▶ [Your task]:
Extract the lines of the material below, beginning with the first and ending with the line that holds "struct(link('ceiling.002', bm, M['mauve']))". Skip every picture.

▶ [Recorded data]:
*****
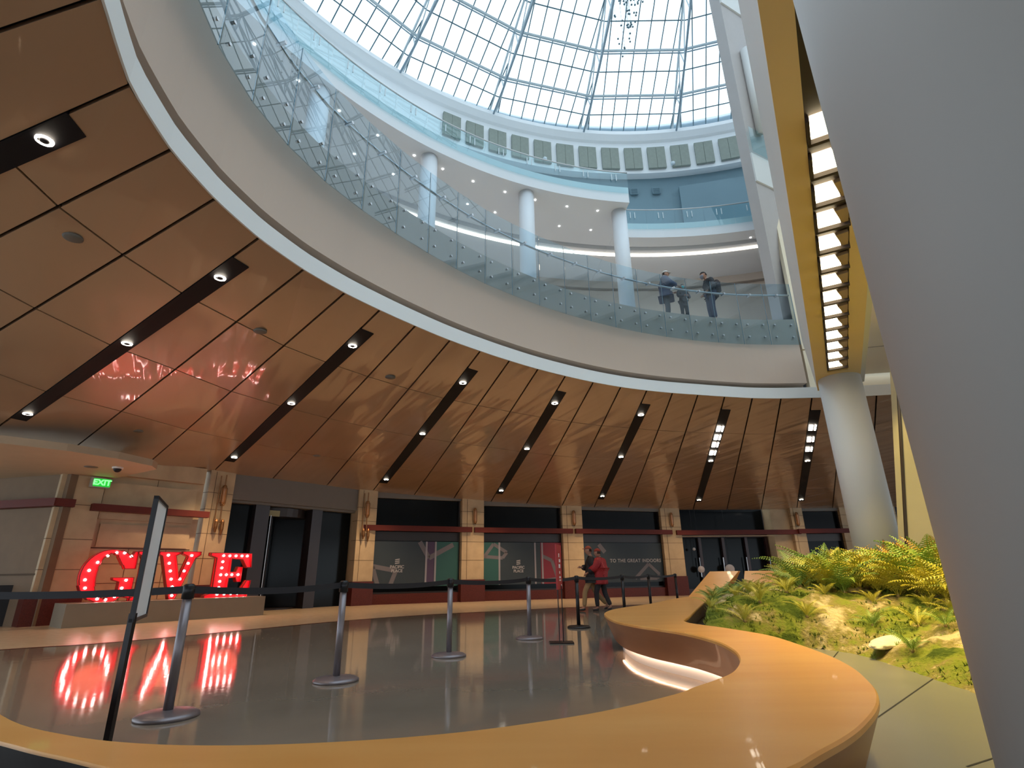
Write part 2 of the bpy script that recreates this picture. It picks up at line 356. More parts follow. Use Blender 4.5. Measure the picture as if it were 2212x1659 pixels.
# rest of the lower ceiling, round the far side of the opening and behind the camera
bm = N(); ang = [190 + 10 * i for i in range(25)]
for a, b in zip(ang, ang[1:]):
    def rr(t, far):
        t2 = t if t <= 360 else t - 360
        if not far: return pE(t2 if t2 > 60 else t2 + 360, 0, 5.5)
        return pc(C0, 30, t, 4.2)
    if b > 422: break
    quad(bm, rr(a, 0), rr(b, 0), rr(b, 1), rr(a, 1))
struct(link('ceiling.002', bm, M['mauve']))

# slots with recessed lamps
def slot_pt(j, f, side, dz): # side metres across, towards the next joint
    p = ceil_pt(j, f, dz); q2 = ceil_pt(j + 1, f, dz); return p + (q2 - p).normalized() * side
lampm = None
names = {0: 'at the far left edge of the bronze ceiling', 3: 'running from the left edge over the big red letters', 6: 'ending above the entrance beside the letters', 9: 'ending above the first poster window', 12: 'ending above the second poster window', 15: 'ending above the third poster window', 18: 'with four bright panels, left of the two lit ones', 21: 'with bright panels, nearest the leaning-looking round column'}
for j in (0, 3, 6, 9, 12, 15, 18, 21):
    a0, a1 = (0.065, 0.87) if j else (0.09, 0.87)
    T = thing('slot_light', 'black recessed ceiling light slot ' + names[j], 'ceiling light', ceil_pt(j, a0))
    org = T.location.copy(); w = 0.30
    bm = N(); dz = -0.012
    pts = [slot_pt(j, a0, -0.01, dz), slot_pt(j, a0, w, dz), slot_pt(j, a1, w, dz), slot_pt(j, a1, -0.01, dz)]
    vl = [bm.verts.new(p - org) for p in pts]; vh = [bm.verts.new(p - org + Vector((0, 0, .045))) for p in pts]
    bm.faces.new(vl); bm.faces.new(vh)
    for i in range(4): bm.faces.new((vl[i], vl[(i + 1) % 4], vh[(i + 1) % 4], vh[i]))
    link('slot_housing', bm, M['slot'], T)
    fs = (0.12, 0.41, 0.825) if j else (0.14, 0.42, 0.82)
    if j >= 18: fs = (0.41, 0.845)
    for f in fs:
        p = slot_pt(j, f, w / 2, -0.02)
        bm = N(); lathe(bm, [(0.02, 0.008), (0.062, 0.0), (0.078, -0.012), (0.082, 0.004)], 20)
        ring = link('lamp', bm, M['lamp'], T, True); ring.location = p - org
        bm = N(); lathe(bm, [(0.03, -0.02), (0.045, -0.012), (0.045, 0.0)], 14)
        core = link('lamp_baffle', bm, M['black'], ring, True)
        spot('slot_lamp_light', p + Vector((0, 0, -0.05)), p + Vector((0, 0, -3)), ({0: 40, 1: 100, 2: (420 if j > 3 else 90)}[fs.index(f)]) if j < 18 else (90 if f < .6 else 240), (1.0, 0.70, 0.42), 115, 0.9, 0.06)
    if j >= 18:
        for f in ((0.155, 0.211, 0.263, 0.325) if j == 18 else (0.145, 0.223, 0.296)):
            for s0, s1 in ((0.02, 0.15), (0.19, 0.25)):
                bm = N(); z = -0.03
                quad(bm, *[p - org for p in (slot_pt(j, f, s0, z), slot_pt(j, f, s1, z), slot_pt(j, f + 0.034, s1, z + .0), slot_pt(j, f + 0.034, s0, z))])
                link('light_panel', bm, M['lamp'], T)
            # small fin between panels
            bm = N(); pp = [slot_pt(j, f + 0.04, 0.0, -0.01), slot_pt(j, f + 0.04, 0.28, -0.01)]
            tube(bm, [p - org for p in pp], 0.012, 6); link('fin', bm, M['blackmetal'], T)
        p = slot_pt(j, 0.25, 0.15, -0.1)
        spot('slot_panel_light', p, p + Vector((-0.8, -2.2, -5)), 120, (1.0, 0.82, 0.6), 90, 0.8, 0.2)
# ceiling speakers / detectors flush in the bronze panels
for i, (x, y, lab) in enumerate(((-5.61, 5.88, 'above left of the long slot light'), (-4.52, 8.82, 'between the first and second slots'), (-2.75, 11.44, 'beside the third slot'), (-9.06, 12.64, 'above the red letters'), (-6.21, 16.83, 'above the entrance'))):
    # height of the panel there
    best = None
    for j in range(0, 22):
        for k in range(60):
            p = ceil_pt(j, k / 60.).lerp(ceil_pt(j + 1, k / 60.), 0.5); d_ = (p.x - x) ** 2 + (p.y - y) ** 2
            if best is None or d_ < best[0]: best = (d_, p.z)
    bm = N(); lathe(bm, [(0.02, -0.03), (0.09, -0.026), (0.115, -0.012), (0.115, 0.01)], 20)
    o = link('ceiling_speaker', bm, M['header'], None, True); o.location = (x, y, best[1])
    tag(o, 'small round ceiling speaker flush in bronze panel ' + lab, 'speaker')

# ------------------------------------------------------------------ opening edge: lip, cove, curved fascia, floor slab of level two
T0, T1 = 87.5, 190
def ring_sec(name, prof, m, t0=T0, t1=T1, rf=rE, C=C0, step=1.0):
    bm = N(); arc_wall(bm, rf, C, t0, t1, prof, step); return struct(link(name, bm, m, None, True))
def flat(o):
    for p in o.data.polygons: p.use_smooth = False
    return o
flat(ring_sec('trim_2', [(-0.025, 5.488), (-0.025, 5.79), (0.5, 5.79), (0.5, 5.57), (0.0, 5.57), (0.0, 5.488)], M['white'], 60, 195))
flat(ring_sec('trim_3', [(0.34, 5.76), (0.34, 6.0), (0.6, 6.0), (0.6, 5.76)], M['cove']))
flat(ring_sec('wall_gallery_fascia', [(0.07, 5.96), (0.07, 7.92), (0.45, 7.92), (0.45, 5.96)], M['fascia'], T0, 195, lambda t: .65 * rE(t) + .35 * rG(t)))
bm = N()
for a in range(60, 420, 4):
    b = a + 4
    A = lambda t: pE(t, 0.4, 0)
    o1, o2 = pc(C3, 23, a, 0), pc(C3, 23, b, 0)
    for z in (7.4, 7.93):
        quad(bm, *[Vector((p.x, p.y, z)) for p in (A(a), A(b), o2, o1)])
    quad(bm, *[Vector((p.x, p.y, z)) for p, z in ((A(a), 7.4), (A(b), 7.4), (A(b), 7.93), (A(a), 7.93))])
struct(link('floor.002', bm, M['white2']))
flat(ring_sec('wall_opening_rear', [(0.0, 5.5), (0.0, 7.93), (0.4, 7.93), (0.4, 5.5)], M['fascia'], 195, 420, step=3))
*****
▶ [In response]:
Write part 2 of the bpy script that recreates this picture. It picks up at line 356. More parts follow. Use Blender 4.5. Measure the picture as if it were 2212x1659 pixels.
# rest of the lower ceiling, round the far side of the opening and behind the camera
bm = N(); ang = [190 + 10 * i for i in range(25)]
for a, b in zip(ang, ang[1:]):
    def rr(t, far):
        t2 = t if t <= 360 else t - 360
        if not far: return pE(t2 if t2 > 60 else t2 + 360, 0, 5.5)
        return pc(C0, 30, t, 4.2)
    if b > 422: break
    quad(bm, rr(a, 0), rr(b, 0), rr(b, 1), rr(a, 1))
struct(link('ceiling.002', bm, M['mauve']))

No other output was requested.